わたしはこんな風に感じるので、最終的にレット・バトラーもスカーレットから離れていってしまうのは彼女がかわいそうだ、と映画を見終えた直後には感じてしまった。でも改めてよく考えてみたら、スカーレットはすでに大黒柱として一家を支えた経験があるのだし、自分で仕事をすることもできる自立した女性なのだから、あの瞬間はかわいそうだけど、そこまで悲観的な状況でもないよなあ…と思えてきた。だからこそ「明日は明日の風が吹く」と彼女自身もあんなに前向きなのか。

白夜行』にも思いをはせてみる。雪穂はスカーレットになりたかったのかもしれない。でも、かわいそうだけど、雪穂とスカーレットは本質的には全然違う人間だと思う。
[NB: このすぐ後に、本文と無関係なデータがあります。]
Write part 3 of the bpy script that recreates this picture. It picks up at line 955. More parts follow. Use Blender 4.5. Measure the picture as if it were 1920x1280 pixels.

スカーレットってなんだかんだで平和な娘時代には周りにチヤホヤ愛されてきたわけだから、多少まあ色恋沙汰で迷走することはあっても、犯罪には手を染めないのだ。心根は曲がってないのだ。雪穂は、かわいそうな子なんだけどね。

というわけで、やっぱり私の中でスカーレットは「それほど悪女ってわけでもないよね?」という結論に行き着くのだ。当時の社会の価値観と、現代に生きるわたし自身の価値観には違いがあるからそう感じるだけなのだろうけど、まあ評論を書いてるわけじゃないしそれでいいよね。